No seu livro, Lomborg sustenta: "Infelizmente Kyoto tornou-se o símbolo da oposição a um Estados Unidos aparentemente desinteressado nas opiniões do resto do mundo. Assim, Kyoto foi ressuscitado politicamente sem ter sido seriamente questionado quando à sua eficiência e factibilidade. E essa é a verdadeira questão: Kyoto é ao mesmo tempo impossivelmente ambicioso e ambientalmente desimportante. As suas tentativas de modificar padrões que vigoram há séculos em 15 anos terminaram custando uma fortuna e apresentando quase que nenhum resultado".
Lomborg comparou Kyoto "às políticas maçantes" e às concessões necessárias para se lidar com a Rodada Doha, as negociações de comércio mundial, notavelmente no que se refere aos subsídios agrícolas, que estão se desenrolando desde 2001 entre os países industriais e o mundo em desenvolvimento. "A Europa simplesmente não cede", disse ele. "Eis aqui uma questão moral que ilude tanto os consumidores europeus quanto as perspectivas de construção de economias vigorosas nas nações pobres".
Nada disso torna Lomborg um negador da crise climática. Seria mais justo chamá-lo de relativista climático. Mas, e quanto a Al Gore? Talvez ele devesse ser chamado de absolutista climático. Para Gore, o aquecimento global constitui-se em uma última chance de redenção universal para a população atual. Compre essa causa e, conforme as palavras de Lomborg ao citar o ex-vice-presidente, "ganhe uma missão que engloba gerações; o regozijo do objetivo moral; uma causa compartilhada e unificadora; a emoção de ser forçado pelas circunstâncias a deixar de lado as mediocridades e conflitos que com tanta freqüência reprimem a incansável necessidade humana de transcendência".

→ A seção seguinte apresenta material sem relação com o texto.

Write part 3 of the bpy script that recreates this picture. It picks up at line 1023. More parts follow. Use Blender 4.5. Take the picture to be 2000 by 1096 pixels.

Isso é algo mais do que encontrar um campo efetivo de respostas para o aquecimento global. Em síntese, trata-se de uma abordagem que provoca o efeito divisivo e até mesmo debilitante de falar sobre soluções em termos cataclísmicos ou messiânicos. Incluindo referências à guerra e à paz, às desprezadas advertências de Winston Churchill e à brutalidade de Adolf Hitler.